What was initially a few hundred families outside the roundabout leading to the main entrance has now ballooned to thousands of desperate men, women and children [Ali M Latifi/Al Jazeera]
Kabul, August 24 (RHC)-- The crowds outside Kabul’s Hamid Karzai International Airport continue to grow with each passing day of Taliban rule.
What was initially a few hundred families outside the roundabout leading to the main entrance in the days since the Taliban first took over the city on August 15 has now ballooned to thousands of desperate men, women and children squatting around a rundown filling station, dirt fields, small patches of grass and nearly any other expanse of land near the gates leading to the non-civilian areas of the airport.
Control of the road leading to the north gate of the airport is divided between the Taliban, which mainly patrols the roads, the last remaining members of CIA-backed Afghan intelligence forces, and foreign troops that are guarding the mammoth gate.
The dusty road is congested with cars and rickshaws trying to get as close to the actual gate as possible, and people. Endless streams of civilians desperately trying to appeal to the US-supported forces that were known for their brutal night-time raids on people’s homes, the Taliban and foreign troops who sit high atop giant concrete walls.
Most questions to the Afghan forces or Taliban are not met with answers, but blunt force. The Taliban has reportedly blocked people from reaching the airport and has fired in the air and used batons to force people to form queues outside the airport.
The men and women that approach the Afghan forces in camouflaged uniforms are also violently pushed back. Some raise their guns into the air and begin to fire round after round of aerial shots to disperse the crowds. These forces are said to be still under the thumb of the United States.
Others, including one overly-eager young man with a red bandana across his forehead, brandish yellow plastic pipes that they use to hit people who get too close or stick around for too long.
When a group of men approach and ask where to go, they are brusquely told: “Keep going to the gate.” “We did, they told us to come back here,” they replied, echoing the confusion and disorganisation that has plagued countless people in this area of the capital.
All of the people Al Jazeera spoke to said they had been constantly shuffled from one location to another, only to be met with physical violence and aerial gunfire as they go back and forth in the summer sun.
The crowds have grown so big that several square kilometres of the area between the Ministry of Interior and the airport’s entrance gates have started to resemble refugee camps.
The masses of people have also attracted their own economy, as carts, vans and ice cream trucks sell everything from cold water and sodas to 50 Afghani ($0.58) palow, a rice dish, and 10 Afghani ($0.12) bolani – vegan flatbread stuffed with leeks and potatoes.
Sherzai is one such seller. Over the last five days, the middle-aged man has turned his van into a mobile store catering to the hungry, tired crowds of people. But he says as the numbers of people increase, so do the intrepid sellers.
“Before it was only a few of us, now it’s become a mini Mandawi,” he says referring to the capital’s largest open-air market.

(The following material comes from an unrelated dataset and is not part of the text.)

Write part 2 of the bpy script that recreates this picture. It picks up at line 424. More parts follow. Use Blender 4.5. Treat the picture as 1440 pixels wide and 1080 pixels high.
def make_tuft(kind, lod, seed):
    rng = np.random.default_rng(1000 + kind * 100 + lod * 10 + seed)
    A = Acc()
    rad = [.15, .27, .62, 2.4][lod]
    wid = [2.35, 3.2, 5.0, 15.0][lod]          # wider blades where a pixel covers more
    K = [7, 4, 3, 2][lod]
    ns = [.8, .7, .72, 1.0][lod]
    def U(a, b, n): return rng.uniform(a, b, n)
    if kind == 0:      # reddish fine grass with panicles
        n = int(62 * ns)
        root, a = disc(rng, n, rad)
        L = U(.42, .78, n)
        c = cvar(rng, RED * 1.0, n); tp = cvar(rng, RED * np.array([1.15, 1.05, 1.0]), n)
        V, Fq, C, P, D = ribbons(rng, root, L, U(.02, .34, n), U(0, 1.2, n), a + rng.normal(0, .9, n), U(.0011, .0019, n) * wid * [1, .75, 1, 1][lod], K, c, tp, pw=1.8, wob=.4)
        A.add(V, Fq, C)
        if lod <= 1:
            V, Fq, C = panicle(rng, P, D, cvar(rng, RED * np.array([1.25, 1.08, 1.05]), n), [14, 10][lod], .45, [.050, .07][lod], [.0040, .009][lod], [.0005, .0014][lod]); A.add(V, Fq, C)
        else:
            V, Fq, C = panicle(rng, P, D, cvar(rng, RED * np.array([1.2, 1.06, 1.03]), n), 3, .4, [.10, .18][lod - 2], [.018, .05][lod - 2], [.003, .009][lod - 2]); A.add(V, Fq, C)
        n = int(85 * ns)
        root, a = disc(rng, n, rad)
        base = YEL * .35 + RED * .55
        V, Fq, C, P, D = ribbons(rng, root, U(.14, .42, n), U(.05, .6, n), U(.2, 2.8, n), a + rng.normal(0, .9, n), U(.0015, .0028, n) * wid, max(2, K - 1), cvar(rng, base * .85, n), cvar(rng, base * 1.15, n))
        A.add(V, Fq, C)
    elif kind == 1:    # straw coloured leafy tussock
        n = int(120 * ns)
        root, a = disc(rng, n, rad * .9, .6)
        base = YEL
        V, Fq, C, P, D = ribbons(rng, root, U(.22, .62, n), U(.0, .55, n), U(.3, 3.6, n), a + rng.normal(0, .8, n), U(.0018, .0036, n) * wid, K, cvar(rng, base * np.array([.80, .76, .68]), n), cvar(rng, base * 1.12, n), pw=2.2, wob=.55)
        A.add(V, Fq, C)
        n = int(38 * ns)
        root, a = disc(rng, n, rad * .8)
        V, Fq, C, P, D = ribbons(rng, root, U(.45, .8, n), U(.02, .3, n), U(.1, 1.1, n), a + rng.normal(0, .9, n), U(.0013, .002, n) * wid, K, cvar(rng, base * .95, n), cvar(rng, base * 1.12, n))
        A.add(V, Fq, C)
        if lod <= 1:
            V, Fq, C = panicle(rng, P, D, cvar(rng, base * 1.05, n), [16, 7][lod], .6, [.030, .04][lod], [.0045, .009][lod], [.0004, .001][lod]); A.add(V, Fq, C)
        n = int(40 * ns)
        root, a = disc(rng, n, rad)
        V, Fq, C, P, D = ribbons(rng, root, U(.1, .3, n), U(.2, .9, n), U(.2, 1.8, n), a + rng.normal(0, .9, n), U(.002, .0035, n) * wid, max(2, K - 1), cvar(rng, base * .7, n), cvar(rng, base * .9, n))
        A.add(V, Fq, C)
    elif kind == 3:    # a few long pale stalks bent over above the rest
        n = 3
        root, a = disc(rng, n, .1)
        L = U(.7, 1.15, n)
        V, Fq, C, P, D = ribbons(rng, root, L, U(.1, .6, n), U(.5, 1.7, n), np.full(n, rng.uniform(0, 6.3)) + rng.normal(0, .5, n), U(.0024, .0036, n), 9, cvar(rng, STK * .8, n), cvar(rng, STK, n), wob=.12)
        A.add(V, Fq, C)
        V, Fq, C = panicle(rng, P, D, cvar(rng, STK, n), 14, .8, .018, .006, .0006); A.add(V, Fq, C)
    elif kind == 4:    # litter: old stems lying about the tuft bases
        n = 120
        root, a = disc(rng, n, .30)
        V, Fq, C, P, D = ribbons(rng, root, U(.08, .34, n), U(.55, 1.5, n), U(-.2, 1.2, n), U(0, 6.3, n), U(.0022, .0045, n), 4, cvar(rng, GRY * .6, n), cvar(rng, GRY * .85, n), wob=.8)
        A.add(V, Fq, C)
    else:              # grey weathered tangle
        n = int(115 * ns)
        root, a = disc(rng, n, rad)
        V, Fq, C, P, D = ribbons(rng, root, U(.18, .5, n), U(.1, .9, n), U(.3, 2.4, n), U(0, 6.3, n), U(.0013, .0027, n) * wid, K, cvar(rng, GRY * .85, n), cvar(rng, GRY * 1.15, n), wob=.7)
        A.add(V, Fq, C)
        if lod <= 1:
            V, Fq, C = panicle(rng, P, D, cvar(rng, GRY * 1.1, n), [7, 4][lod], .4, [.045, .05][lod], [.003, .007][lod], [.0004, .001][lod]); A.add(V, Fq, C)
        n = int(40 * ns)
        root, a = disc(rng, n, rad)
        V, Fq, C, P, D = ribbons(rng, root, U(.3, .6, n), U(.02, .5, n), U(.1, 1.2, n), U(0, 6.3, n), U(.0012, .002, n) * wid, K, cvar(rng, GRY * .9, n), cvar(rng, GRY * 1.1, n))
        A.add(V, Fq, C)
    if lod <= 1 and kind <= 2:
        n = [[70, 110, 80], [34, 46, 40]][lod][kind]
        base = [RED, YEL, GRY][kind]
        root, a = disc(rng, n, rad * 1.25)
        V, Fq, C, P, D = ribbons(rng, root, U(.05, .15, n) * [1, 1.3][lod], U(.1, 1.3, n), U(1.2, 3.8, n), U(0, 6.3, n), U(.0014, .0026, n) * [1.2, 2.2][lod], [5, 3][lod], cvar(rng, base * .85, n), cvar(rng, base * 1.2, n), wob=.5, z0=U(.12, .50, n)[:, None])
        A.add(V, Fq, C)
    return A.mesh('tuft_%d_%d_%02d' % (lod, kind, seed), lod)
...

Sherzai and several other sellers told Al Jazeera there was heavy gunfire early on Sunday afternoon. Though they could not be sure of what started the firefight, they all said it appeared as if the bullets were fired between foreign and Afghan forces.
At least seven people died in a stampede that day. In total, at least 19 people have been killed at the airport since August 15. There were reports of gunfire and the killing of at least one Afghan soldier early on Monday morning also, but because the incident occurred near dawn, there were few witnesses. Sources told Al Jazeera they had heard shooting, but had few details of exactly what transpired.